Volunteer guides are also an integral part of the children’s education programming, according to Sableski. Twice a year, more than 50 guides attend 12 hours of training over four weeks. Eight to 10 guides participate in each of the more than three dozen FSE sessions a season.

Bob Mayer, a retired psychiatrist from Boston, has volunteered at the Arboretum since 2002 and returns year after year for two reasons — the children and the training. Recently one of the students in his FSE group told him he still had a lot of kid in him, which Mayer said was one of the best compliments he could receive.

children climb through trees

Mila Reese (front) and Anthony Pineda climb through the “treehouse,” a Corylus avellana, European hazel or filbert, on the grounds of the Arboretum.

Photo by Jeffrey Blackwell

“I keep showing up because the kids are always excited,” Mayer said. ”They like to do this. But one of the best things about this program, and all of the programs at the Arboretum, is that the training is excellent and continuous. You are getting a continuous education, and that reflects in each experience for the children.”

Angevin used to visit the Arboretum once a year on Lilac Sunday. Now she is there three or four times a week.

“I love working with the kids here — but I don’t consider it work, I consider it play,” she said. “The best thing is at the end of the day, not only can they identify a tree, but they say, ‘I want to bring my grandma here. I want mom to take me here next week.’”

Marquis Carpenter, 7, was a Young Scientist alongside Mattuchio.
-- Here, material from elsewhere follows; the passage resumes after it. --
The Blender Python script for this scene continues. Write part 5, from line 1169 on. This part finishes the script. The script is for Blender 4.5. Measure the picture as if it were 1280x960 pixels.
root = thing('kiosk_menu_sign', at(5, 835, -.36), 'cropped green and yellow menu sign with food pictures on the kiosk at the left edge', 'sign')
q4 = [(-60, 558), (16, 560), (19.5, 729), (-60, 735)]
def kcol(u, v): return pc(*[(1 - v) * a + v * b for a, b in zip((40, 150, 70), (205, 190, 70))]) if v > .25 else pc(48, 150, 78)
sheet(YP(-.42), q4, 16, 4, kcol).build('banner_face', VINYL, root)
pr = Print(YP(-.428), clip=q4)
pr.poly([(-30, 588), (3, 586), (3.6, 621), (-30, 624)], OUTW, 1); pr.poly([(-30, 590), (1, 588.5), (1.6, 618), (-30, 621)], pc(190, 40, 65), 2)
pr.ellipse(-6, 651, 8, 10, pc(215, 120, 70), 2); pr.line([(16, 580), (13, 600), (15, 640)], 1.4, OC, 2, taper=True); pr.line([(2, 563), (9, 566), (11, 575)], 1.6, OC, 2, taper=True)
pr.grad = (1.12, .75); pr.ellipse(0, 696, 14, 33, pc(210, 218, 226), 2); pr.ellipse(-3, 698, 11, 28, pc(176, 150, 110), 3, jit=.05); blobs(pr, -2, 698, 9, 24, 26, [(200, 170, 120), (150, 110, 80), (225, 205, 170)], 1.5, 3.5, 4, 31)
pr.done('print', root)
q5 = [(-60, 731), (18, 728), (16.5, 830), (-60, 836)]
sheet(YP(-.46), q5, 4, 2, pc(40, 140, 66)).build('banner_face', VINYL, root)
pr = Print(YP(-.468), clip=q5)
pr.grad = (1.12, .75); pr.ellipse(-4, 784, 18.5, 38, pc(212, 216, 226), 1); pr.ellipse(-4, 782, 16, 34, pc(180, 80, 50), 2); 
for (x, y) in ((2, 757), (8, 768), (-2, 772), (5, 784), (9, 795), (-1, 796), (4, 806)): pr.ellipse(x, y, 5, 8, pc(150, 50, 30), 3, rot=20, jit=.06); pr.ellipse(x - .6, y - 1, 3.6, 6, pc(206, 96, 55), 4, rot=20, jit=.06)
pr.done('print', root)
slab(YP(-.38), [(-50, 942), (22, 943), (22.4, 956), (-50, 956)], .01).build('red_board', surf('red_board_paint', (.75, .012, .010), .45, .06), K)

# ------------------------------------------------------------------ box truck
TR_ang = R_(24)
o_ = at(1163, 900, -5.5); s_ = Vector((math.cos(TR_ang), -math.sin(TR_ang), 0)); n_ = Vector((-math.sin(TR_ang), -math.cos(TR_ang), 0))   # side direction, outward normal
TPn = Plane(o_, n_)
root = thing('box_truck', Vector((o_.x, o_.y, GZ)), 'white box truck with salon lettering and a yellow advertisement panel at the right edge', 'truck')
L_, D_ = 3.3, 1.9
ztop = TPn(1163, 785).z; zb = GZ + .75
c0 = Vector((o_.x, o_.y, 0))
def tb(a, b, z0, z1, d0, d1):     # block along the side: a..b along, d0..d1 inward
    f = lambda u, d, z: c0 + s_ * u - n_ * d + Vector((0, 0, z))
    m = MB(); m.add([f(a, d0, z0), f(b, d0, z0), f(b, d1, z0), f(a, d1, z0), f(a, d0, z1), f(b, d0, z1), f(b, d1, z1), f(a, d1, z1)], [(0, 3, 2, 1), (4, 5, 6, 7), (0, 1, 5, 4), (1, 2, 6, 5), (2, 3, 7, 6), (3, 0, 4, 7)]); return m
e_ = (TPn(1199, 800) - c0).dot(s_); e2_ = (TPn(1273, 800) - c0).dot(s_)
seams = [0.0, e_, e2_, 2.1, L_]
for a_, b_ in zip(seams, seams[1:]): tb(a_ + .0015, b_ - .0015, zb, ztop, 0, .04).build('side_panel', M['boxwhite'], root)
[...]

Although he was sorry to say goodbye to the millipede he had collected in his bug jar, he was happy to pick up worms, see trees, and write about what he saw.

“I’m going to miss my millipede, but I just had the best time here today,” he said. “I want to come back on my birthday.”

As the students reached the end of their field study experience, Sableski reminded them that the Arboretum is open every day, even on their birthdays.

“This is a science institution,” she said. “Any one of you who comes here can come back any day of the year. It’s beautiful, it’s free, it’s made for discovery.”